By Douglas D. Webster

Perhaps too little of today's preaching relies on the sovereign will and power of God for effectiveness. Not only attention spans have been conditioned by thrity-second commercial messages; the presentation of the gospel has been as well. Messages are purposefully kept light and simple, humorous and anecdotal, in order to keep the audience. But this way of keeping the audience may end up losing the audience. The audience never becomes a congregation. The weekly sermon designed for unchurched Harry never makes the transition from performance to proclamation. Harry may feel better, but he remains spiritually unchanged.

The market-driven church stresses the immediate accessibility of every aspect of the Sunday sermon to everyone in attendance. This goal rules out the use of such terms as redemption, election and predestination. It minimizes theological reflection an close exegesis of biblical texts. It discourages references to church history and key theologians such as Augustine, Luther and Calvin.
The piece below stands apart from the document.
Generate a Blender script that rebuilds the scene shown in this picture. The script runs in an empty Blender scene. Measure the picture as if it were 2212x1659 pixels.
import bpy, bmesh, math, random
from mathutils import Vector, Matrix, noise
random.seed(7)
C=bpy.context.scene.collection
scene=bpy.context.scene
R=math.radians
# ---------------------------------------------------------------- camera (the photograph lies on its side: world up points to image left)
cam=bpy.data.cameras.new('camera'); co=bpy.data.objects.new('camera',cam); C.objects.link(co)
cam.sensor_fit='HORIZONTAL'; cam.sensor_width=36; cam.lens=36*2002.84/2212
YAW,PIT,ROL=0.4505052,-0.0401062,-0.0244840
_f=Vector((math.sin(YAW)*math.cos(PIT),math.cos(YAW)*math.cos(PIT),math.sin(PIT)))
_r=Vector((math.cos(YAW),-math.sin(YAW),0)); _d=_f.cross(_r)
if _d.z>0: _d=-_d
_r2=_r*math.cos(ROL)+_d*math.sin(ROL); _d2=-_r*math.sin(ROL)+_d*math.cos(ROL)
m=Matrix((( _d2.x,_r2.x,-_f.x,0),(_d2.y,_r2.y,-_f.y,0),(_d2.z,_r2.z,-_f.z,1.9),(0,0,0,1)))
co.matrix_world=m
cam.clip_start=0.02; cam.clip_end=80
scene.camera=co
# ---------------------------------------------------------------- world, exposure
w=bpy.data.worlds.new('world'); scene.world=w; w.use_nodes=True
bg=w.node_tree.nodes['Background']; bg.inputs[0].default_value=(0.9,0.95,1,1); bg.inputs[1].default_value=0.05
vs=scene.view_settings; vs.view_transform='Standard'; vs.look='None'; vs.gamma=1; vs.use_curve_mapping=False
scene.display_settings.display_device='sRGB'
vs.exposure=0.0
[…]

And it tends to individualize and privatize Christian truth every week in order to make the gospel immediately relevant.

For years thousands of American Christians have felt that the simplest evangelistic line they could use was, "God loves you and has a wonderful plan for your life." Given the fact that most people do not know who Jesus is, do not understand the meaning of God's love and have no idea of the significance of the phrase "a wonderful plan for your life," this line, which appears so understandable, can be totally misunderstood.

Jesus took up the challenge to provoke the minds and penetrate the hearts of a reluctant and distracted audience, not though performance but through the proclamation of the Word of God.